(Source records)
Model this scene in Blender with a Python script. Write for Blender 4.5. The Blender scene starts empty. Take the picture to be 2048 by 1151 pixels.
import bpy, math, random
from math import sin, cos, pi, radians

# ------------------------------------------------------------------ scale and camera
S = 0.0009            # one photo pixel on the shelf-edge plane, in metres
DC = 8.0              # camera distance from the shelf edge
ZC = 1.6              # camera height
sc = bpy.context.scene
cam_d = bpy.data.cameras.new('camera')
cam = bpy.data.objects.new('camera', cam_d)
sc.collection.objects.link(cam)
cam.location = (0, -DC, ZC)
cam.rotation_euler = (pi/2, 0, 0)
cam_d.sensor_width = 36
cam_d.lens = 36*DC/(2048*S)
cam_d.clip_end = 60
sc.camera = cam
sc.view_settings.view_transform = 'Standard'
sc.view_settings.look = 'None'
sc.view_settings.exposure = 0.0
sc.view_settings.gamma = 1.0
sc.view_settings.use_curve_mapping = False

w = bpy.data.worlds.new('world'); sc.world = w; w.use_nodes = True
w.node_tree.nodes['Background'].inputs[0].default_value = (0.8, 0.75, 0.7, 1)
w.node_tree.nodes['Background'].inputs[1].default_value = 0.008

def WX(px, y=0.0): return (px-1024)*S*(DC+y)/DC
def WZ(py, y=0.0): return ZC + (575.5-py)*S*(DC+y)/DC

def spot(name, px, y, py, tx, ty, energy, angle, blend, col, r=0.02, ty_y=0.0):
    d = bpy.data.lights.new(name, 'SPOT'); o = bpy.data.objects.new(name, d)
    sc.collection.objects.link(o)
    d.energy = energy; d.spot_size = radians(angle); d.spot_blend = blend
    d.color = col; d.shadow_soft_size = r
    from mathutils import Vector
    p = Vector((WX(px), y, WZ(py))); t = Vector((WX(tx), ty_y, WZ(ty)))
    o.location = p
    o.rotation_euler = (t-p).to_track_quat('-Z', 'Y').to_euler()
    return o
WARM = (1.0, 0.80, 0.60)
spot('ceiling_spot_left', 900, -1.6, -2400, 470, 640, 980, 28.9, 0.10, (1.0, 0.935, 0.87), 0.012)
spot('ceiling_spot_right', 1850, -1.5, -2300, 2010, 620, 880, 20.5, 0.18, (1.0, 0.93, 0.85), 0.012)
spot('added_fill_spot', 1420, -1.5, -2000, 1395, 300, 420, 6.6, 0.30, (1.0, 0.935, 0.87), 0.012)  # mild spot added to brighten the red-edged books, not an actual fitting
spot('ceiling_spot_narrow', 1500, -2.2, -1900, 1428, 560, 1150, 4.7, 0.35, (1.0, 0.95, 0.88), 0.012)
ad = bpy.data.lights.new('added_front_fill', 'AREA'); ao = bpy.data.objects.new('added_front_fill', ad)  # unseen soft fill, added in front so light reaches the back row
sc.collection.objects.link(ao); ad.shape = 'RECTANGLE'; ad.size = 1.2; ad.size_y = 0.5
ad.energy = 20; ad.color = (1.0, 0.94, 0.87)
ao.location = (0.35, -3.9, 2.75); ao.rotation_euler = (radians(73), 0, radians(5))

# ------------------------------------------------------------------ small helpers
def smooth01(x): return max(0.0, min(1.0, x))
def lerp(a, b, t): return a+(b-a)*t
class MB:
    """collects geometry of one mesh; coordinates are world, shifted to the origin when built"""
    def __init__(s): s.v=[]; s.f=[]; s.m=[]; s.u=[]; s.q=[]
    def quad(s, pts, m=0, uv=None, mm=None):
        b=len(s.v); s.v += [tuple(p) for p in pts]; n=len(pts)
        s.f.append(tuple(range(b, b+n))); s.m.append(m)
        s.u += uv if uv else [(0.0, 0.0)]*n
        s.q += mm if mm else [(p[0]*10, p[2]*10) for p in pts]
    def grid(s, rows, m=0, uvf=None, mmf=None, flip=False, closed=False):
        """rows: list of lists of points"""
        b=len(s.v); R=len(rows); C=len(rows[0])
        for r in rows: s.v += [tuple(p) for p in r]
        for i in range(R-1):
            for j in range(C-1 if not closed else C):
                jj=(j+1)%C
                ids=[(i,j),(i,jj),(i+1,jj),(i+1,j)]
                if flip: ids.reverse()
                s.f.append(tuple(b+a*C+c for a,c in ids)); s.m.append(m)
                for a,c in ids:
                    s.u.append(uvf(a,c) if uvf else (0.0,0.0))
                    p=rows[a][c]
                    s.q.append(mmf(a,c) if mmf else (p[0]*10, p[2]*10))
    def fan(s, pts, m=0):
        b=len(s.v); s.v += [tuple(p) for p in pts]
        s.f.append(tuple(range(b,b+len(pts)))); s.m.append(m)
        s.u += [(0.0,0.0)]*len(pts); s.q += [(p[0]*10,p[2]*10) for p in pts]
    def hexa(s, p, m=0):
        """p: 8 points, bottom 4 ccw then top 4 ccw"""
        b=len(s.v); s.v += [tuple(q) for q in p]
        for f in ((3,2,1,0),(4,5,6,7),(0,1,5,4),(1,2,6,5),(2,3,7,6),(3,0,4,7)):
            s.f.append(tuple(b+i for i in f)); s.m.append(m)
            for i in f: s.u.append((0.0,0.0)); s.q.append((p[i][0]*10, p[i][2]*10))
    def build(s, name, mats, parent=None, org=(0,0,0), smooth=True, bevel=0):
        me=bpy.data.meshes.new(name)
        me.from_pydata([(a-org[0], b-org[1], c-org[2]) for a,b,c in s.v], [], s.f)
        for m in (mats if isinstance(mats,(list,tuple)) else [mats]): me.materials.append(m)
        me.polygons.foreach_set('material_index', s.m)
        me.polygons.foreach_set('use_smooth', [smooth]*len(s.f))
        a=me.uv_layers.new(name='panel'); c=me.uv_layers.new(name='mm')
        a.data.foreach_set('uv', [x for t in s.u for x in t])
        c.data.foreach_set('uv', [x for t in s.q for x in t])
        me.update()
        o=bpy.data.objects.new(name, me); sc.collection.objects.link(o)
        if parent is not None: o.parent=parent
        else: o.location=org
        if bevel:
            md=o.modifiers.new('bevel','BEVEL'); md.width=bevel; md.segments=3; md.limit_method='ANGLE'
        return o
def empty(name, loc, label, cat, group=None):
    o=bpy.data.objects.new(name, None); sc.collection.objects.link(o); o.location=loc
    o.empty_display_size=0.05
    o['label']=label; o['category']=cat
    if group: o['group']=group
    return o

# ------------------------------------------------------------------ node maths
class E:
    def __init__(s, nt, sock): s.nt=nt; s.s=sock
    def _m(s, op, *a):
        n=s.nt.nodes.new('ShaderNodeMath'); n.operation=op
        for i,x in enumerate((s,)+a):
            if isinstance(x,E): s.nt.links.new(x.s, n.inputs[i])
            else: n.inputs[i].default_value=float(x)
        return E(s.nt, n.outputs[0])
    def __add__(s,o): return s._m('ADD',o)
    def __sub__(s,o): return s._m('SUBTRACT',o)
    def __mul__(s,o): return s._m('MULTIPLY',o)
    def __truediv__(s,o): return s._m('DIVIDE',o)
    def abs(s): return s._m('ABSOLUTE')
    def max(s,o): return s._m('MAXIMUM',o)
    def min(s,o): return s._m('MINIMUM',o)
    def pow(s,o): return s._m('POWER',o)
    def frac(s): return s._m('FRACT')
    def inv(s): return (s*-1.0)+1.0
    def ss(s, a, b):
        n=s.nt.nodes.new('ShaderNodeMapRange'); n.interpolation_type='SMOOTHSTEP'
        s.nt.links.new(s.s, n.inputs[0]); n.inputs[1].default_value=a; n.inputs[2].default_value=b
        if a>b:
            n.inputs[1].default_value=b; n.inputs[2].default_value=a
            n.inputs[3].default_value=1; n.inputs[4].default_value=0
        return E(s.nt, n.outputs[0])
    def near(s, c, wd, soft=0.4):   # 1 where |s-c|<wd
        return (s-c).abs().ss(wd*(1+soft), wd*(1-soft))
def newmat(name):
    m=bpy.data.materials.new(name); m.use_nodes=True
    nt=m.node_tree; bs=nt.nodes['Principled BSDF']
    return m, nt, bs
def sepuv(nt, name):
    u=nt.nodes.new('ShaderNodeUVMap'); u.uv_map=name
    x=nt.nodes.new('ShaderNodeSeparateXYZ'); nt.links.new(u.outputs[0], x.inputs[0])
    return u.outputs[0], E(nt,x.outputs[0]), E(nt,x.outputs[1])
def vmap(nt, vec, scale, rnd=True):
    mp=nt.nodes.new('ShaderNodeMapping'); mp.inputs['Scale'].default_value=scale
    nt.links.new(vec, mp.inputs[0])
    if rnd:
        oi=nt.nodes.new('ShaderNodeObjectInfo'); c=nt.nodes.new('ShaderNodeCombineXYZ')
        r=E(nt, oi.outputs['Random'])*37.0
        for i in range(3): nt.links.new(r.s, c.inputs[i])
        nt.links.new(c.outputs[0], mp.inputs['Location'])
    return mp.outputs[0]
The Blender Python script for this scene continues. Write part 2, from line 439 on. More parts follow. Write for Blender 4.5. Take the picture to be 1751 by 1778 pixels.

=== Exercise directions ===
Locate each line with the word "Python" and copy it.

=== Task response ===
Model this scene in Blender with a Python script. Write for Blender 4.5. The Blender scene starts empty. Take the picture to be 2048 by 1151 pixels.
The Blender Python script for this scene continues. Write part 2, from line 439 on. More parts follow. Write for Blender 4.5. Take the picture to be 1751 by 1778 pixels.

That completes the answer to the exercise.